Why? Because the Walmart "formula" is one more and more companes are being forced to imitate. Yes, this may result in lower prices for many products but is the overall longterm effect good for us- and our economy? That is a major issue addressed in the book.
By the way, an excerpt from this book appeared in a national magazine and led to what that magazine called the most powerful response from its readers IN THE HISTORY OF THE MAGAZINE. So be prepared for the author to keep you glued to the pages.
The world Wal-mart made flat
Charles Fishman is a lot like Thomas Friedman, only on a limited travel budget. Both authors look at the world, collect data, talk to a lot of people and pundits, write best-selling books and take on an air of expertise. What they both really have is this "Gee whiz, can you imagine that?" view of the world. Much of their writing offers little real insight or recommendations and sometimes only very little food for thought. They sell a lot of books and this apparently causes their audience to confuse writing for thinking, speaking for knowing, and words for wisdom.
Wal-mart is huge - duh! Fishman would probably liken them to the Death Star in "Star wars," while a Wal-Mart executive likens the firm to Baby Huey - young, huge, immature, and prone to making large but largely innocent errors. Neither simile works. All the apocalyptic hyperbole about Wal-mart taking over the world economy or outsourcing all of America should be taken for just that, hyperbole. Fishman laments (p. 241) that the twenty largest firms today account for twenty percent of the nation's economy, while twenty years ago it took thirty firms to capture twenty percent of the market. What he fails to discuss is who used to be among the top thirty firms back then and where they are today. And he ignores the fact that the American economy has grown so much that the dollar value of the economy outside the control of the top twenty firms is growing even faster. And he completely ignores the world economy, growing faster still. And, like Friedman, he ignores the lessons of history. Twenty years ago, IBM and Japan would have been the villains in this book, not Wal-mart and China. Forty years ago it would have been General Motors and the Soviet Union. Fifty years ago, Bethlehem Steel and... well, no foreign country, as the world economy was in pretty bad shape after World War II. It probably would have been the UAW.

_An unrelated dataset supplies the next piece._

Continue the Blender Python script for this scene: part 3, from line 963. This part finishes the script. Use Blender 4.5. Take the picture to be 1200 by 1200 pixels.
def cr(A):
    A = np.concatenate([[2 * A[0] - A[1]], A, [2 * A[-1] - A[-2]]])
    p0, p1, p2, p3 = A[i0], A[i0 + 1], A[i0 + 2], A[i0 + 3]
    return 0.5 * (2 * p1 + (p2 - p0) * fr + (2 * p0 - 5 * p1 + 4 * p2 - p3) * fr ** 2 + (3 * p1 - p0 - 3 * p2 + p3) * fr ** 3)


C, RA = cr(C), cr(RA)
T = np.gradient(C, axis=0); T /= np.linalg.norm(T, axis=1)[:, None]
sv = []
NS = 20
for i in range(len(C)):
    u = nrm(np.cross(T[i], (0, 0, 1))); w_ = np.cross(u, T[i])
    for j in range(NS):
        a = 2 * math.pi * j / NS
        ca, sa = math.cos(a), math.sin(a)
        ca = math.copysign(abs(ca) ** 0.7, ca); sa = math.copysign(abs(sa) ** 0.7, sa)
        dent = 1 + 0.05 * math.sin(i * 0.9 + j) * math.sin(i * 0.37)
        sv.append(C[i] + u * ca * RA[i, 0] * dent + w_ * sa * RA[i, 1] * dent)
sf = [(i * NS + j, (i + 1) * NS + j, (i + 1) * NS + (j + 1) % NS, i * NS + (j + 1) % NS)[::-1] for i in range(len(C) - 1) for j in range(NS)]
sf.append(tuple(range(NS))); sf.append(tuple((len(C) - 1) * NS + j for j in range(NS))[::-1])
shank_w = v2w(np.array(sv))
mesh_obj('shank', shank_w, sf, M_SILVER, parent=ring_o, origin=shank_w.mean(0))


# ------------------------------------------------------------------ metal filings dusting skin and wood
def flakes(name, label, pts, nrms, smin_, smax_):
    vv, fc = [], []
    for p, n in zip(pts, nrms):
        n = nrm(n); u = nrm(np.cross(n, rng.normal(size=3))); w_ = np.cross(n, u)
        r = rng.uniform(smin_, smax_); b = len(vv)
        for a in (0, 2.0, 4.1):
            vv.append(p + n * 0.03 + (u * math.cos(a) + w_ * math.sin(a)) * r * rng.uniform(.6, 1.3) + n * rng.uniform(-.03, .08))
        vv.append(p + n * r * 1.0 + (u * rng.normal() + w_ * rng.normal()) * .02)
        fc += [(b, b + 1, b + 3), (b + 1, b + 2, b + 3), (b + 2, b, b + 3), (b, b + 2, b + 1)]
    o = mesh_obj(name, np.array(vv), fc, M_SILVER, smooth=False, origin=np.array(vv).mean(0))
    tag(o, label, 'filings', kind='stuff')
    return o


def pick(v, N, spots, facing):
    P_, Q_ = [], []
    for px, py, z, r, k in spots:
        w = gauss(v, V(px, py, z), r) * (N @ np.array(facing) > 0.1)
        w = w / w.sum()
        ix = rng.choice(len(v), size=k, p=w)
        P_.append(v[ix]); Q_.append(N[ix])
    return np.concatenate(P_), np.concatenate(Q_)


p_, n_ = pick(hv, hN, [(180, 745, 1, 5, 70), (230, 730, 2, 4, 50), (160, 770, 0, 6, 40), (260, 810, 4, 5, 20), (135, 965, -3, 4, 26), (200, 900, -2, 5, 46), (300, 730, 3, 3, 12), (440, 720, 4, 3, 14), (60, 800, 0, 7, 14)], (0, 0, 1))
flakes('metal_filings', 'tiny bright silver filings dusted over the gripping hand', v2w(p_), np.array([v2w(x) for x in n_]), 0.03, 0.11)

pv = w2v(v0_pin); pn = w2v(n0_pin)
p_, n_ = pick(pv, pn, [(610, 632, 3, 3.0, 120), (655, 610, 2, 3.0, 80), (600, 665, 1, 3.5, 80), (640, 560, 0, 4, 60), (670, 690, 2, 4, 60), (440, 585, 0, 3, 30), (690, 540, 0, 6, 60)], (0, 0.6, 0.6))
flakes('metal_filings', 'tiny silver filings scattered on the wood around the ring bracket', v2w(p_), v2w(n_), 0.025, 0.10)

Fishman attacks Wal-mart for making use of government health care for their employees at a time when many large American firms are clamoring for even more of that. He ignores the failed effort to force Wal-mart to spend more on employee health care, known to be bad business practice by the states and, for that matter, ruled illegal by the courts. He reports stories of American employees making quality products being displaced by cheap foreign labor making shoddy, low-quality goods. These displaced employees then shop at Wal-mart knowing better than anyone that they are buying cheap, shoddy, low-quality goods. Fishman and these displaced employees, along with millions of other Wal-mart shoppers, confuse price with value. Fishman is dismissive of the growth of stores like Target and Kohl's, stores that ignore the "low prices always" motto and replace it with a better shopping experience. He can't really grasp why Wal-mart same store growth is waning. He shows little interest in or appreciation for Wal-mart's efforts to go green, to save energy, to share ideas. Maybe they are responses to criticism; and just maybe, these acts are too little, too late to stave off the decline of Baby Huey.
Wal-mart has mastered logistics and supply-chain management to a level that wins universal admiration. They flattened the world well before Friedman noticed. When Hurricane Katrina hit, Wal-mart, not government regulators or regulations worked best to solve problems. But being good at what you do and very big makes people envious, curious and suspicious. What Fishman seems to really despise is Wal-mart's ability to keep secrets. He seems intent on opening up Wal-mart's books, to force them to tell the world and their competitors their market volume and share. He thinks the government should force Wal-mart to be more open, just as the government "forced" auto firms to achieve higher fleet gas mileage. When Wal-mart says they hope to double the mileage of their trucking fleet, Fishman seems to prefer another useless, inefficient, ill-advised government program.
The unwritten lesson is that if you want enduring, sustainable value in your purchases, your life, and your economy, you'd think twice before shopping at Wal-mart, and maybe you wouldn't shop there at all. And you certainly would not purchase any state lottery tickets. Or smoke cigarettes. But that doesn't make Wal-mart evil.